Thursday, February 24, 2011

New Books: No One Will Hear You by Max Allan Collins and Matthew Clemmons



NO ONE WILL HEAR YOU
a new books piece by Matthew Clemens

It was Butterfly McQueen, in the role of Prissy in Gone With The Wind, who said, “I don’t know nothin’ ‘bout birthin’ babies.”

That was sort of the feeling I had while Max Allan Collins and I worked on NO ONE WILL HEAR YOU, the sequel to our first Kensington forensics/serial-killer thriller, YOU CAN’T STOP ME. Max and I have been collaborating for over ten years and, most of the time, I have felt comfortable working with a writer considered by many to be a living legend.

The usual analogy for this sort of thing is that writing a book is like giving birth. If that’s true, then this was like having a litter of puppies while juggling chainsaws and riding a unicycle after drinking a triple espresso.

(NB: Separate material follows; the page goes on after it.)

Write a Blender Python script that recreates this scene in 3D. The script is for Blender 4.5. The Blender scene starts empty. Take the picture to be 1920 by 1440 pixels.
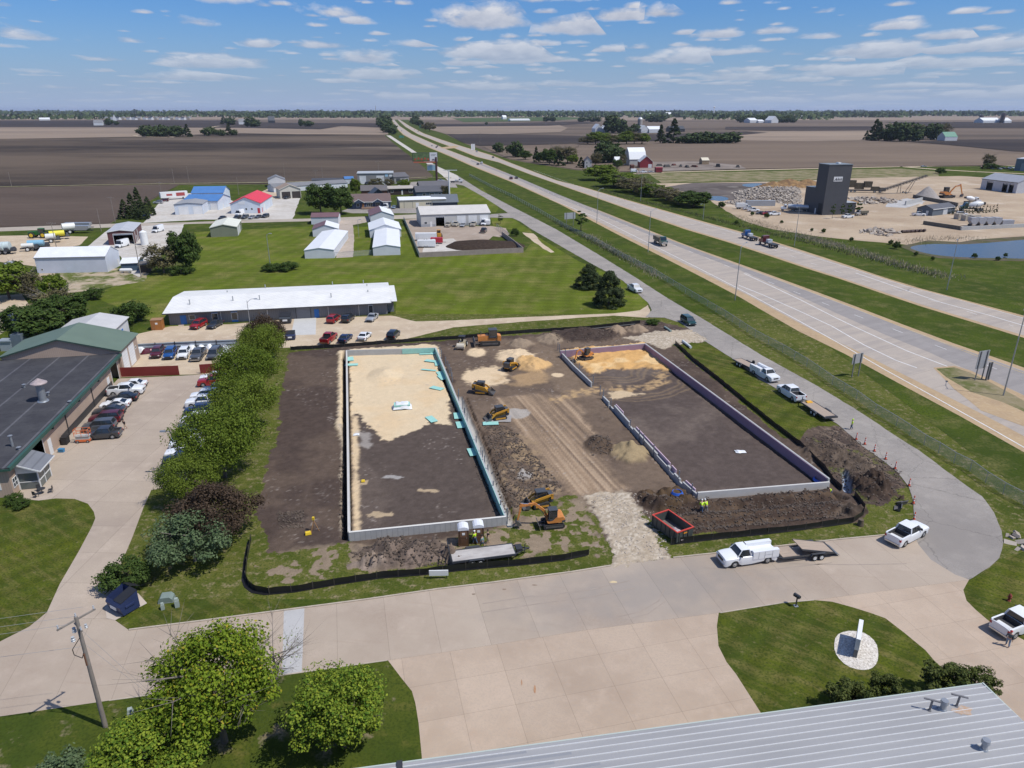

All during the process, characters misbehaved, didn’t step up to the plate and perform, or, in some cases, new characters entered the world fully-formed and ready to rock. Characters wanted, even demanded voluminous interior monologues, but that desire was slowing things down. The book was, in short, giving us fits.

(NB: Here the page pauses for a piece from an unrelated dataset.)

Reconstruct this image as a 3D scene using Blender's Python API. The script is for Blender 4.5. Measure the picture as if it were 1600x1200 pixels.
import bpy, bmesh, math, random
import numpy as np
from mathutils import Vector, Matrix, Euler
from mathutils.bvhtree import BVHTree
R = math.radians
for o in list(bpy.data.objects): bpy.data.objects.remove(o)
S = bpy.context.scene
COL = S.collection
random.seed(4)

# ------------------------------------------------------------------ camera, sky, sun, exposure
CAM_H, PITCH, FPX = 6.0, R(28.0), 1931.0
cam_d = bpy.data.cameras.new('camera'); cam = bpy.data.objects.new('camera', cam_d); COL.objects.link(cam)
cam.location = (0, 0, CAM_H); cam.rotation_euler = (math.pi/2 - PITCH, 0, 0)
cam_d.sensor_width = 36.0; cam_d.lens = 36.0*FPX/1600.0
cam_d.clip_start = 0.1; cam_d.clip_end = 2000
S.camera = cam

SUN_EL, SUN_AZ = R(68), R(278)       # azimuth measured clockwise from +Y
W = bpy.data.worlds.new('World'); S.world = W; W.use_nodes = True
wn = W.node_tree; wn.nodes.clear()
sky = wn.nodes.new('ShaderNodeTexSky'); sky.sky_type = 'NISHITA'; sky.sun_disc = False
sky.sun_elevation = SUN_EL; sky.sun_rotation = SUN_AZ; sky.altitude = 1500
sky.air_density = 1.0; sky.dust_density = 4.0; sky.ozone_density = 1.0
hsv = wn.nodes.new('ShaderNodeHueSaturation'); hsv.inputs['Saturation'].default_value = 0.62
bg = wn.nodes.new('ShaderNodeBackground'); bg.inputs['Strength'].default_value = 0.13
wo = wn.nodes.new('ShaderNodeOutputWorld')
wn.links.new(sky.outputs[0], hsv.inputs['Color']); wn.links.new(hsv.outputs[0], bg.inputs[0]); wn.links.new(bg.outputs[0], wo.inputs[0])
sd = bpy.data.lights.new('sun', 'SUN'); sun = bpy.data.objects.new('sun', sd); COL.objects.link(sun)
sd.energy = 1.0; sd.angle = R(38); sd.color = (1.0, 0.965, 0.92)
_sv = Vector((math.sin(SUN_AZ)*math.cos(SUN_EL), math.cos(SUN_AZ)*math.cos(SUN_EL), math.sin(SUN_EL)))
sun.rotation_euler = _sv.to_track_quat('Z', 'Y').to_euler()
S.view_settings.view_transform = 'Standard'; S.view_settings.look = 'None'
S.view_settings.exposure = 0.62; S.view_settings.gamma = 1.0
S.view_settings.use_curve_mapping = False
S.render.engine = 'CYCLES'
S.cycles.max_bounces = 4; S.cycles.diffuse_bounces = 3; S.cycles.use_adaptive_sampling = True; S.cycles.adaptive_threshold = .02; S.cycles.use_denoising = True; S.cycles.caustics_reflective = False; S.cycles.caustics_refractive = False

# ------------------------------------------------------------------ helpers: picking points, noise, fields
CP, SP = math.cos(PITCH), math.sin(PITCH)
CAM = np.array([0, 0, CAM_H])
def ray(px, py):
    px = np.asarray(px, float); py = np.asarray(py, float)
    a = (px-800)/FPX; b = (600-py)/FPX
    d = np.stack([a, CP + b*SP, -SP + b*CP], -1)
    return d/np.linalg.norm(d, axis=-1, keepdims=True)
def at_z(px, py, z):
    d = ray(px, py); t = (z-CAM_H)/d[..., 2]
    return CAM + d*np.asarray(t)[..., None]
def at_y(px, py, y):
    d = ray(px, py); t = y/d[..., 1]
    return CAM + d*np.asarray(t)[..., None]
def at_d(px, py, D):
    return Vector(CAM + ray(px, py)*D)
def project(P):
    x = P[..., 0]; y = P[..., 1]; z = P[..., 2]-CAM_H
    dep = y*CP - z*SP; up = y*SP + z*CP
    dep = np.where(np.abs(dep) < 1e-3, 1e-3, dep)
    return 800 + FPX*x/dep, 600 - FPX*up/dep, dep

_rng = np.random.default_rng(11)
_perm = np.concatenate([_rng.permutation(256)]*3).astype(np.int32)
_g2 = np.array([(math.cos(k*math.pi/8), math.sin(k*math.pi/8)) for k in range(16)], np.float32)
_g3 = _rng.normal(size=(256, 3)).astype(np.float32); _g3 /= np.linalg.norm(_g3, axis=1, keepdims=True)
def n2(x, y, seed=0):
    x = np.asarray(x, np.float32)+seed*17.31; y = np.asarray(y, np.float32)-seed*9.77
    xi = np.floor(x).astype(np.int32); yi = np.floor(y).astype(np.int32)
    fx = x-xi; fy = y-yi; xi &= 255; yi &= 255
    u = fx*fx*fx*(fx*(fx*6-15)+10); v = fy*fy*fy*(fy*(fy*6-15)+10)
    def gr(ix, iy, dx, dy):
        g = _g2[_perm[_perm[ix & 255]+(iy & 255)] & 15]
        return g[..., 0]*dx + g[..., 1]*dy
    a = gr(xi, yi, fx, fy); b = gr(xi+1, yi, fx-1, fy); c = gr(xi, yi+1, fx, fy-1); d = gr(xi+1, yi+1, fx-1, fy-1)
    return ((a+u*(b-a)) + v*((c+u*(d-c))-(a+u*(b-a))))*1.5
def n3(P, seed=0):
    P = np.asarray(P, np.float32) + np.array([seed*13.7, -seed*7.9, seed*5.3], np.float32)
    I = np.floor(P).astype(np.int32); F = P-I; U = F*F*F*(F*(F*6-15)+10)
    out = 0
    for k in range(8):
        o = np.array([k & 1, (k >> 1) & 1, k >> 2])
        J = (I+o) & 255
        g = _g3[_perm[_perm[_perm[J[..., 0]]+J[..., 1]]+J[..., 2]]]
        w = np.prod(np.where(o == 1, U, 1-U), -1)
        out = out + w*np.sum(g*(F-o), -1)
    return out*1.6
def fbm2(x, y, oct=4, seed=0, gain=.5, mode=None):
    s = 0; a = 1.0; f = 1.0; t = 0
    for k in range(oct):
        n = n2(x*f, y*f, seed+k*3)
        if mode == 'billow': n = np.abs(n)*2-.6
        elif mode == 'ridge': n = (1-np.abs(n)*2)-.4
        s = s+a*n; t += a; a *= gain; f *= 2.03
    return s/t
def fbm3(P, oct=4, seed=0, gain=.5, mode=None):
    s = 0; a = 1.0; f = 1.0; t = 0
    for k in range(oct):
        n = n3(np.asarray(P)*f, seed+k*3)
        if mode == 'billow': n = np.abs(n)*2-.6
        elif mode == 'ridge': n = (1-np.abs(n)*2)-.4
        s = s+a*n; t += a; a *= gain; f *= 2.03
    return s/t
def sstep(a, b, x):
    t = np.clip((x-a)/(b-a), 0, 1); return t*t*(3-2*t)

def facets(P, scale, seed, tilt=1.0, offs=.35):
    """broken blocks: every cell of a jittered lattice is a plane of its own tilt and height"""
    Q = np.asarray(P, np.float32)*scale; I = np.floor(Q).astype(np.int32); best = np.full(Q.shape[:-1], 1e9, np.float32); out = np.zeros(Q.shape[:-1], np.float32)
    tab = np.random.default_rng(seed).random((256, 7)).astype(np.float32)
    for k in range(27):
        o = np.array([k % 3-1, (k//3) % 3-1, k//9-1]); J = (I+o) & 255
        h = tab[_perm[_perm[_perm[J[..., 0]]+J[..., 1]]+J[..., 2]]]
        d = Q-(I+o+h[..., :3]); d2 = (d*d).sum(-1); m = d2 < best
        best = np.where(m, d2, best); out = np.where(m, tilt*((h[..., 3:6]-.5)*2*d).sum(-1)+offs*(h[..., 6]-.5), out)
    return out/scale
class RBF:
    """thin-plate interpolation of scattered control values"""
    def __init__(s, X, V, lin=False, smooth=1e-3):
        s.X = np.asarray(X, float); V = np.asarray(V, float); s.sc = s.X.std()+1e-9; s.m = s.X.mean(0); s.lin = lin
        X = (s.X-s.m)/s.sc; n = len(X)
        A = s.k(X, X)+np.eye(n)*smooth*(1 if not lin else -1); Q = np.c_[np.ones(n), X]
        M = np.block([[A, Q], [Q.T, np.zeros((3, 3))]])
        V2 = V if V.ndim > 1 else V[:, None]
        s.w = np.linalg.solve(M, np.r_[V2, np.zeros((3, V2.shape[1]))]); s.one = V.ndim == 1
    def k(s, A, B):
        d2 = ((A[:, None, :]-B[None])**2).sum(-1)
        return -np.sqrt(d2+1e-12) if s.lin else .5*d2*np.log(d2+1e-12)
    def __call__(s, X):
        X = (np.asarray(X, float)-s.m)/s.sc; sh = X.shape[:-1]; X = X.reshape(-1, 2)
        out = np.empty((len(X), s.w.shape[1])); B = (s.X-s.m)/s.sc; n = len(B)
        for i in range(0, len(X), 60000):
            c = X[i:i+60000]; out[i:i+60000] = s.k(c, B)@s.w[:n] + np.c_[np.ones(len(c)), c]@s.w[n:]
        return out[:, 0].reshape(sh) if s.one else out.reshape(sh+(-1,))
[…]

Then, well into the process – me having finished my rough draft, Max about one-third of the way along on his draft - we made some decisions. First, streamline. Though response to the first Harrow, YOU CAN’T STOP ME, had been largely positive, a few readers and reviewers complained that the opening third took too long to get things set-up and the story rolling. With a large cast, it’s easy to get bogged down in back story.

So, following the examples set by Ed McBain in his 87th Precinct books, Richard Stark in his Parker novels, and Dashiell Hammett in, well...everything, we cut anything that didn’t drive the plot forward or inform characterization.

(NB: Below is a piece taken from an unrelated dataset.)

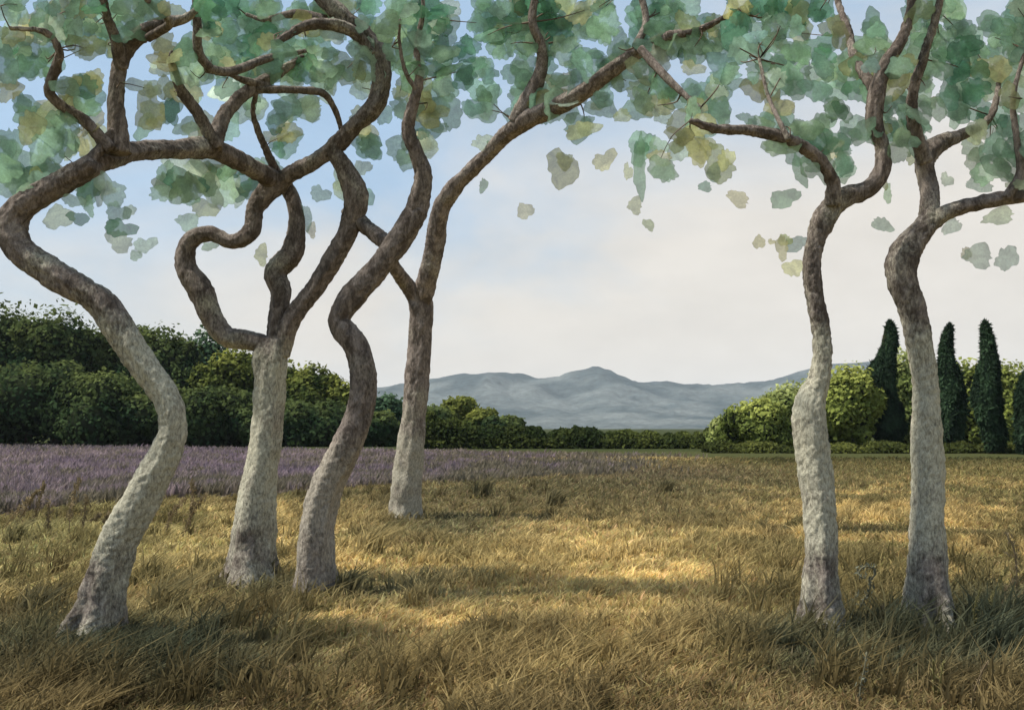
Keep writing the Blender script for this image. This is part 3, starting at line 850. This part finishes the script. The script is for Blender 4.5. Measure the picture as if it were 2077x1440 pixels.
DK = ((0.024, 0.046, 0.022), (0.052, 0.080, 0.032), (0.11, 0.135, 0.045))
BG = ((0.022, 0.055, 0.030), (0.045, 0.090, 0.050), (0.10, 0.155, 0.085))
YG = ((0.035, 0.055, 0.018), (0.070, 0.095, 0.028), (0.22, 0.235, 0.055))
OG = ((0.11, 0.14, 0.036), (0.22, 0.26, 0.062), (0.32, 0.345, 0.095))
PG = ((0.13, 0.165, 0.05), (0.25, 0.29, 0.09), (0.36, 0.39, 0.16))
G1 = 'trees of the dark wood behind the lavender'
G2 = 'round trees behind the cypresses'
BT = [
    ('broadleaf_tree', 'tallest dark tree of the wood, cut by the left frame edge', G1, 5, 612, 105, 92, DK, 9000),
    ('broadleaf_tree', 'dark domed tree seen under the leaning trunk at far left', G1, 118, 622, 95, 90, DK, 9000),
    ('broadleaf_tree', 'green tree directly behind the upper leaning trunk', G1, 225, 648, 90, 94, DK, 8000),
    ('broadleaf_tree', 'dark green tree right of the leaning trunk with a low rounded top', G1, 325, 662, 85, 93, DK, 8000),
    ('broadleaf_tree', 'blue green topped tree behind the bent left limb', G1, 420, 664, 68, 96, BG, 7000),
    ('broadleaf_tree', 'tree with a yellow green top left of the forked trunk', G1, 470, 708, 75, 86, YG, 7000),
    ('broadleaf_tree', 'tree right behind the forked trunk, mostly hidden by it', G1, 560, 728, 70, 89, YG, 7000),
    ('broadleaf_tree', 'bright yellow green domed tree right of the forked trunk', G1, 636, 738, 62, 86, YG, 7500),
    ('broadleaf_tree', 'small yellow green tree peeping out left of the kinked trunk', G1, 690, 772, 42, 85, YG, 4500),
    ('broadleaf_tree', 'low dark tree between the kinked trunk and the distant straight trunk', G1, 788, 800, 46, 85, BG, 5000),
    ('broadleaf_tree', 'low dark tree at the right foot of the distant straight trunk', G1, 872, 822, 48, 84, DK, 5000),
    ('broadleaf_tree', 'low pale topped tree just right of the distant straight trunk', G1, 925, 806, 44, 88, YG, 5000),
    ('broadleaf_tree', 'small rounded tree where the wood thins out towards the mountain', G1, 975, 826, 42, 86, YG, 4000),
    ('broadleaf_tree', 'last and lowest tree of the wood before the low hedge', G1, 1025, 846, 44, 84, DK, 3500),
    ('shrub', 'broad blackish bush at the left edge on the border of the lavender', G1, 60, 735, 120, 80, DK, 8000),
    ('shrub', 'broad dark bush behind the elbow of the leaning trunk', G1, 230, 760, 120, 80, DK, 8000),
    ('shrub', 'dark bush between the leaning trunk and the forked trunk', G1, 420, 790, 100, 79, DK, 7000),
    ('shrub', 'dark bush between the forked trunk and the kinked trunk', G1, 620, 815, 90, 79, DK, 6000),
    ('shrub', 'dark bush behind the pale middle of the leaning trunk', G1, 325, 800, 80, 78, DK, 4500),
    ('shrub', 'dark bush right behind the forked trunk above the lavender', G1, 525, 820, 70, 78, DK, 4500),
    ('shrub', 'low dark bush just right of the kinked trunk above the lavender', G1, 745, 835, 60, 78, DK, 4500),
    ('broadleaf_tree', 'small pale green bushy tree at the left end of the right hand group', G2, 1490, 846, 50, 66, PG, 5000),
    ('broadleaf_tree', 'olive green domed tree left of the narrow wavy trunk', G2, 1540, 806, 66, 63, OG, 6000),
    ('broadleaf_tree', 'taller green tree touching the swollen pale trunk on its left', G2, 1600, 776, 66, 66, PG, 6500),
    ('broadleaf_tree', 'tree hidden behind the swollen pale trunk', G2, 1665, 755, 64, 68, OG, 5000),
    ('broadleaf_tree', 'yellow olive tree between the narrow wavy trunk and the first cypress', G2, 1726, 738, 62, 63, OG, 7500),
    ('broadleaf_tree', 'pale olive tree between the first cypress and the stout trunk', G2, 1832, 712, 60, 72, PG, 7500),
    ('broadleaf_tree', 'olive tree directly behind the stout trunk', G2, 1885, 738, 70, 72, OG, 5000),
    ('broadleaf_tree', 'yellow green tree between the second and third cypress', G2, 1962, 732, 70, 70, OG, 6500),
    ('broadleaf_tree', 'yellow green tree between the third cypress and the right edge', G2, 2045, 735, 70, 68, OG, 6500),
    ('broadleaf_tree', 'yellow green tree cut off by the right frame edge', G2, 2130, 735, 70, 71, OG, 5000),
]
for i, (nm, lab, grp, px, top, half, dist, cols, n) in enumerate(BT):
    crown_tree(nm, lab, 'shrub' if nm == 'shrub' else 'tree', grp, px, top, half, dist, cols, int(n * 1.6), seed=i * 5 + 3, size=.18, lobes=20)


def cypress(label, px, top, half, dist, base, seed, n=11000):
    rs = np.random.default_rng(seed)
    X = (px - CX) / F * dist; H = at(px, top, dist).z; R = half / F * dist
    t = empty('cypress_tree', (X, dist, 0)); tag(t, label, 'tree', 'cypresses at the far edge of the meadow')
    tube('trunk', [(X, dist, -.2, .16), (X, dist, H * .3, .13), (X, dist, H * .6, .08), (X, dist, H * .9, .03)], t, np.array((X, dist, 0)), M['stem'], 8, .4, 0, .4, seed)
    u = rs.uniform(0.03, 1.0, n) ** .9
    prof = lambda q: np.interp(q, [0, .05, .15, .32, .52, .66, .74, .85, .95, 1.0], [.42, .60, .88, 1.0, .90, .76, .50, .40, .26, .05])
    a = rs.uniform(0, 6.28, n)
    wob = 1 + .30 * (fbm(a * 1.2 + seed, u * 7, seed, 3) - .5) * 2
    r = R * prof(u) * wob * rs.uniform(.72, 1.03, n)
    wig = .22 * R * np.sin(u * 9 + seed * 2)
    lean = wig + .12 * R * np.sin(u * 5 + seed) + .18 * R * u ** 3
    P = np.stack([np.cos(a) * r + lean, np.sin(a) * r, u * H], -1)
    Nn = np.stack([np.cos(a), np.sin(a), np.full(n, .35)], -1) + rs.normal(size=(n, 3)) * .45
    cl = fbm(a * 1.5, u * 9, seed + 4, 3)
    c = lerp(np.broadcast_to(np.array((0.016, 0.028, 0.017)), P.shape), np.array((0.038, 0.068, 0.036)), (cl - .35) * 3) * rs.uniform(.7, 1.3, (n, 1))
    quads_mesh('crown', P, Nn, .17, c, 4, t, M['foliage'])
    V_ = []
    for i in range(12):
        q = .03 + .93 * i / 11
        for j in range(9):
            rr = R * prof(q) * .7
            V_.append((math.cos(j * .698) * rr + .12 * R * math.sin(q * 5 + seed) + .18 * R * q ** 3, math.sin(j * .698) * rr, q * H))
    F_ = [(i * 9 + j, i * 9 + (j + 1) % 9, (i + 1) * 9 + (j + 1) % 9, (i + 1) * 9 + j) for i in range(11) for j in range(9)]
    link('dark_core', mesh_np('dark_core', V_, F_, [M['core']]), t)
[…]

In our other collaborations, we had always used fewer chapters (12 to 15 being the norm); this time we tripled the number of chapters but cut their length by up to two-thirds. Where the mantra in real estate is location, location, location, ours became pace, pace, pace. The idea was to trim the fat and turn this book into a lean, mean, fighting machine. At the same time, we had been contracted to deliver at least 100,000 words – bestseller-style thrillers don’t fit the 50,000-word format of McBain and Stark.

So this took us into new places, including plot twists we had neither planned nor anticipated. When Max and I decided we needed to go all Hammett on their asses, that put me a few chapters ahead of him, cutting and sometimes adding. I remember vividly calling him up and saying, “Looks like we’re going to kill character’s-name-here!”

“Groovy,” Max said.

Although these alterations to our joint style took us out of our comfort zone, we felt these changes would turn this into a rocket ride from beginning to end.

We think we’ve succeeded. Read NO ONE WILL HEAR YOU and see if we’re right.